PARIS : Ils ont de 18 à 30 ans, ont suivi à Montfermeil l'école Kourtrajmé de Ladj Ly, réalisateur du film coup de poing "Les Misérables" : trente artistes méconnus débarquent au Palais de Tokyo, y exposant les colères de leurs cités, 25 ans après le film "La Haine".
L'exposition "Jusqu'ici tout va bien" (jusqu'au 7 septembre) est un pont de 25 ans - le temps d'une génération- entre le film de Matthieu Kassovitz, qui dénonçait en 1995 les bavures policières dans les banlieues, et celui de Ladj Ly, qui montre ces mêmes banlieues toujours sous tension aujourd'hui. Qu'est-ce qui a changé durant toutes ces années ?
Les jeunes sélectionnés, qui viennent de ces banlieues et d'ailleurs, ont reçu carte blanche pour s'exprimer à partir des scènes du film de Kassovitz. Se retrouver dans ce musée au cœur de Paris est pour eux "un peu un saut dans le grand bain", reconnait Hugo Vitrani, commissaire de l'exposition.
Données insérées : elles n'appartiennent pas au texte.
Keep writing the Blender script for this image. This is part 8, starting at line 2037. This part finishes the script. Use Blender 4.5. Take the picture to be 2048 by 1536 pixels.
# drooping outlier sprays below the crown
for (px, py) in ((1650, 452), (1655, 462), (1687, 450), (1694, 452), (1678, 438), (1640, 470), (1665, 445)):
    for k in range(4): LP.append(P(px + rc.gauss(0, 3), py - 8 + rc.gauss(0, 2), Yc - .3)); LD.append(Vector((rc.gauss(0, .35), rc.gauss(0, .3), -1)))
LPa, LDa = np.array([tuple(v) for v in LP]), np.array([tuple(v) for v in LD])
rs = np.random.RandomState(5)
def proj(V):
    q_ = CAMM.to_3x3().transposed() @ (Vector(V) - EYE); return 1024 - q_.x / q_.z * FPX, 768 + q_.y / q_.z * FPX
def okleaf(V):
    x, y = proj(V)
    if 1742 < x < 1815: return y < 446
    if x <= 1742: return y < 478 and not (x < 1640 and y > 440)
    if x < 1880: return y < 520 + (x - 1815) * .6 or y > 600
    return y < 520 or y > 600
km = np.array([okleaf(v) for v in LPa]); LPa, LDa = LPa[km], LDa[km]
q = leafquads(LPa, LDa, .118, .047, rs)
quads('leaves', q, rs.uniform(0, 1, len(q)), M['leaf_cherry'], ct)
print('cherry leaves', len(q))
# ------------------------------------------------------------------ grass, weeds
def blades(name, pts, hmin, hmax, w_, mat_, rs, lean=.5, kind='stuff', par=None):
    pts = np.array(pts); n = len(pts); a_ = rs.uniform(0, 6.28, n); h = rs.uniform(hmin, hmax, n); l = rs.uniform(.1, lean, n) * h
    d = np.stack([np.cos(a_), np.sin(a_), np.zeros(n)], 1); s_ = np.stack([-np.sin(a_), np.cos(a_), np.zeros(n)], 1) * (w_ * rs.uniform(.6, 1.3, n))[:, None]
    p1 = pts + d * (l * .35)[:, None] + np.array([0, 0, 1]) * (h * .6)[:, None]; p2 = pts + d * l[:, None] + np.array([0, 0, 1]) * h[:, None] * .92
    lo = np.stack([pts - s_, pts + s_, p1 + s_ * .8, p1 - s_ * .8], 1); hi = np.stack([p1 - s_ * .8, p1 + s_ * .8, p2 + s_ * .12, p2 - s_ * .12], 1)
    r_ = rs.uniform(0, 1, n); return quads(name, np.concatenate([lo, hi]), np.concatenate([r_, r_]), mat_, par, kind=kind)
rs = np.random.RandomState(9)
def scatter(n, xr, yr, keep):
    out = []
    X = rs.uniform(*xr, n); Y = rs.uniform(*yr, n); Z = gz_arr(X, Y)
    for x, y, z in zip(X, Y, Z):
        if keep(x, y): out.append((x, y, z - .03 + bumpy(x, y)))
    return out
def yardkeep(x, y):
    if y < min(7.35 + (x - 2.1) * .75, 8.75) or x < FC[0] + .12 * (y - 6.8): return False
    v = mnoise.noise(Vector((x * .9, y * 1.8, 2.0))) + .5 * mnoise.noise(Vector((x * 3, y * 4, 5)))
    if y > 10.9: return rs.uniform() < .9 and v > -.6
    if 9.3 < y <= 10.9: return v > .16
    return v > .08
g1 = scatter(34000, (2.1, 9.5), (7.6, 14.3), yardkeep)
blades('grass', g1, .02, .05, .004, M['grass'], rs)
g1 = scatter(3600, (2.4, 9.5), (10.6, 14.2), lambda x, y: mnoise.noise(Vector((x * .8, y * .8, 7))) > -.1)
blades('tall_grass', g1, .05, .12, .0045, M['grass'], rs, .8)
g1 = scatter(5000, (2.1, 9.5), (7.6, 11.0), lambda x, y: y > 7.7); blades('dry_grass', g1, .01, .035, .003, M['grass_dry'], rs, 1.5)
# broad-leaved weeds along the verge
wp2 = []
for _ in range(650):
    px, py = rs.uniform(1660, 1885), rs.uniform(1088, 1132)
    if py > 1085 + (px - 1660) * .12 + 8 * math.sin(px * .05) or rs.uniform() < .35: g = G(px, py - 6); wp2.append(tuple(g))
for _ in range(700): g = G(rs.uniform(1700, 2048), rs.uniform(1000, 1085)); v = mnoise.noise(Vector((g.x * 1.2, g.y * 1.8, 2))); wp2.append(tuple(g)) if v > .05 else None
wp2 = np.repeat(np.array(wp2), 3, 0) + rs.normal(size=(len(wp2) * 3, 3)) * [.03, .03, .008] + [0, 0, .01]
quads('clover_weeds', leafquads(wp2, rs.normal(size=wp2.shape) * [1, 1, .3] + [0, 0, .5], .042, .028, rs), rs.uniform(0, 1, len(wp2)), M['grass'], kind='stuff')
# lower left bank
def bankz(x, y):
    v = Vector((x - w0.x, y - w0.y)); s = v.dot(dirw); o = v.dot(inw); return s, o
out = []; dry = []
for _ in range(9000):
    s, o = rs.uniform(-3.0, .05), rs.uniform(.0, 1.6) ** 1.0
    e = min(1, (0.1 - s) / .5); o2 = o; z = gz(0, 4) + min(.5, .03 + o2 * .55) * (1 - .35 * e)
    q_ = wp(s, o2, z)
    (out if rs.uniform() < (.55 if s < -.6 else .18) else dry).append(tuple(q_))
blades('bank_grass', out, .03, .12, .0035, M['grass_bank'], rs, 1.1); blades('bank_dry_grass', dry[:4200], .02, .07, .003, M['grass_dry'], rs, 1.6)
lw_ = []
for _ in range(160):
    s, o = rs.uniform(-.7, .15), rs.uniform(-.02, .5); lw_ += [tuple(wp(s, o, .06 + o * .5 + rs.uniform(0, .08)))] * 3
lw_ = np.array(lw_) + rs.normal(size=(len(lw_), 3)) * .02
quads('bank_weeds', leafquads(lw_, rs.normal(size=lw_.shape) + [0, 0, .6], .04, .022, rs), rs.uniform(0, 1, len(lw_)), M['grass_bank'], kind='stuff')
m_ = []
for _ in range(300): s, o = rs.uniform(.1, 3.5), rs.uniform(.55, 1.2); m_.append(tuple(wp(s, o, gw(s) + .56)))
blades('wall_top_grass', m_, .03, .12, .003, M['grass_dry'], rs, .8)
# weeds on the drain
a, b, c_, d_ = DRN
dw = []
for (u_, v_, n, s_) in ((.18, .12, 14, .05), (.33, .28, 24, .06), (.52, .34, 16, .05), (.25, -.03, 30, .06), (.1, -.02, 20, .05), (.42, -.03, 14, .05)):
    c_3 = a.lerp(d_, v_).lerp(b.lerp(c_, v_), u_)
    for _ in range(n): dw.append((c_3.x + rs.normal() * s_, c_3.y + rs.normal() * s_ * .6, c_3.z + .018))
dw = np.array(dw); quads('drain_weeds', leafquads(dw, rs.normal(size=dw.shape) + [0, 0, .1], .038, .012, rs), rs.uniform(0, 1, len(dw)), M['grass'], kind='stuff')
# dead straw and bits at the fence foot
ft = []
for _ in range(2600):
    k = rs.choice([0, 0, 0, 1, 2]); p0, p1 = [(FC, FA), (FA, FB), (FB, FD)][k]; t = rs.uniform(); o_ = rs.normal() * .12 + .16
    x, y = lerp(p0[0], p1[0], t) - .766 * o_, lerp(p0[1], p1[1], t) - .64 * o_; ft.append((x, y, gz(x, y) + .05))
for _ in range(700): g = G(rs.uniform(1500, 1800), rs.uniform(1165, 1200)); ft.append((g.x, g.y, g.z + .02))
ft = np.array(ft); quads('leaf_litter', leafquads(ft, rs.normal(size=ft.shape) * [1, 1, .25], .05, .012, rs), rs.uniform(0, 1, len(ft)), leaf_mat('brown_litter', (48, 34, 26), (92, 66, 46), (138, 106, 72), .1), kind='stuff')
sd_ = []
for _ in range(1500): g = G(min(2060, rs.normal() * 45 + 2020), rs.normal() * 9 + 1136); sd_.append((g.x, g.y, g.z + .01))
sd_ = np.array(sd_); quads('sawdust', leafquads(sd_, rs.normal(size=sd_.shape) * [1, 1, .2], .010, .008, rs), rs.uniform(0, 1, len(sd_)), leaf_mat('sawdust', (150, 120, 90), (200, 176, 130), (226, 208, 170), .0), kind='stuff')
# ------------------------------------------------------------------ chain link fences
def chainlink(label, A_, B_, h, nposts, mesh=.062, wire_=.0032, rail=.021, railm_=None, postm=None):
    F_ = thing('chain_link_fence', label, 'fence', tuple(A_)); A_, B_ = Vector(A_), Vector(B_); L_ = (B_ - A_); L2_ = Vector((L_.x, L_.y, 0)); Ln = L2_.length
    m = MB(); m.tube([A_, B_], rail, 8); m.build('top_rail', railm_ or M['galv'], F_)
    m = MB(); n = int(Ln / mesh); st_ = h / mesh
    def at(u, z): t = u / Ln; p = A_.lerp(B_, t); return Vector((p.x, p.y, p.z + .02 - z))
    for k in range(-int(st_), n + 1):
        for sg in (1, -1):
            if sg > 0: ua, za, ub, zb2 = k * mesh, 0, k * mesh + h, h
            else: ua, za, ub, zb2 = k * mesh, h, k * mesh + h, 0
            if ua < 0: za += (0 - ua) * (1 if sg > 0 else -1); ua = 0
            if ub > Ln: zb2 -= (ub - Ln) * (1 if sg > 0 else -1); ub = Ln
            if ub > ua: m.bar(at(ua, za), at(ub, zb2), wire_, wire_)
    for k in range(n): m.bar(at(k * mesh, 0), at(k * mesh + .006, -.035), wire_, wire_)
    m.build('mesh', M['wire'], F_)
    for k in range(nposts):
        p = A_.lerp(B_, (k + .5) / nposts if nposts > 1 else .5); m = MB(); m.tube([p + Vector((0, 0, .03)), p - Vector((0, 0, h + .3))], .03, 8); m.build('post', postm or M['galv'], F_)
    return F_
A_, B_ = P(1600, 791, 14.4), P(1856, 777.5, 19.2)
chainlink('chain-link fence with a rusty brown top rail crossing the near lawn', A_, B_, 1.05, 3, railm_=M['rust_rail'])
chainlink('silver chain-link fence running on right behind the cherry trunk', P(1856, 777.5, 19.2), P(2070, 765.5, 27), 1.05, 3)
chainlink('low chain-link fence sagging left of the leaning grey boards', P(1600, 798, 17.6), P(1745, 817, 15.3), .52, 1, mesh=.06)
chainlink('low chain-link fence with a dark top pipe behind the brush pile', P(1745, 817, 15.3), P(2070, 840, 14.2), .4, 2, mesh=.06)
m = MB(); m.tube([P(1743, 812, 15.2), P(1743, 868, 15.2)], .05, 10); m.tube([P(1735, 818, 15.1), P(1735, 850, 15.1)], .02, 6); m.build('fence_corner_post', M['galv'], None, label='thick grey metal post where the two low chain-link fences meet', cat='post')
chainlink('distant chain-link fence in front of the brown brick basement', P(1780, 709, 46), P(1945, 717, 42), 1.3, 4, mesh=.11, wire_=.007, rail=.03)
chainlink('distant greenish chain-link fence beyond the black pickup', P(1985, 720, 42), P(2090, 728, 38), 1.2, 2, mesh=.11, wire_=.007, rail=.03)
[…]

Créée en 2018 par Ladj Ly, Kourtrajmé, installée à Clichy-Montfermeil, où éclatèrent les révoltes de 2005 après la mort de Zyed Benna et Bouna Traoré, électrocutés alors qu’ils fuyaient un contrôle de police, offre une formation gratuite en cinéma et en art de l'image.
On peut y participer sans condition d'âge et de diplôme. Signes de son succès, des antennes vont ouvrir à Marseille (septembre) et à Dakar (janvier).
Mathieu Kassovitz se félicite que son film puisse déboucher sur cette exposition : quand il l'a tourné, "les jeunes de ces banlieues étaient énervés sans savoir pourquoi, sans avoir les moyens de l'exprimer. Mon film leur a donné une fenêtre. C'est aujourd'hui une haine complètement différente, beaucoup plus créative qui s'exprime. Avoir la haine, c'est un moteur, c'est un feu", assure-t-il.
Ladj Ly et son équipe ont retenu 30 projets. Les jeunes ont eu deux mois pour les réaliser. Occasion aussi de leur montrer comment on présente un projet, comment on le chiffre, avec qui, de leur faire comprendre les coulisses des institutions.
Nouveautés
Le "feu" des jeunes artistes se concentre contre les forces de l'ordre. Le fantôme d'Adama Traoré, mort dans une gendarmerie en 2016, est omniprésent. Le bruit enregistré d'une grenade de désencerclement se charge de rappeler périodiquement aux visiteurs l'ambiance des jours d'émeutes.
Arrestations, incendies, trafics, rodéos urbains, "il y a encore une violence qui brûle", observe l'artiste JR, qui collabore étroitement avec Ladj Ly dans ce workshop.
Certains thèmes absents il y a 25 ans ont émergé : le shooting de mode, des jeunes posant avec des habits de marque, vrais ou faux. Le thème LGBT, une photo montrant une basket d'où émerge une socquette en dentelle. Le passé colonial aussi.
La dénonciation des clichés médiatiques, le traitement de l'information sur les chaînes en continu forment un autre focus obsessionnel
Un collectif a féminisé cet univers dominé par les hommes, en faisant des portraits de femmes qui jouent des rôles très divers dans la cité.
Un jeune artiste a suspendu une voiture à l'envers sur laquelle est écrit POLICE, sous le titre "objet à détruire".
Autre allusion à l'illégalité : un groupement de chaises abîmées, ces chaises où veillent dans les cités les "guetteurs" qui alertent les dealers quand la police arrive. Les chaises sont moulées dans du béton, "double hommage aux Tours HLM des années 60 et aux guetteurs", explique Hugo Vitrani.
En exposant l'école Kourtrajmé, la présidente du Palais de Tokyo, Emma Lavigne, confirme sa politique de "démocratisation culturelle" d'un lieu surtout visité par une élite culturelle.
Pour faire pénétrer la banlieue dans le XVIe arrondissement, JR a réalisé un collage géant sur le Palais : les tours de la Cité des Bosquets de Montfermeil y apparaissent, une Tour Eiffel en leur milieu. Pour dix jours seulement...
"La vraie mixité sociale, c'est d'amener Neuilly à Montfermeil", note-t-il malicieusement.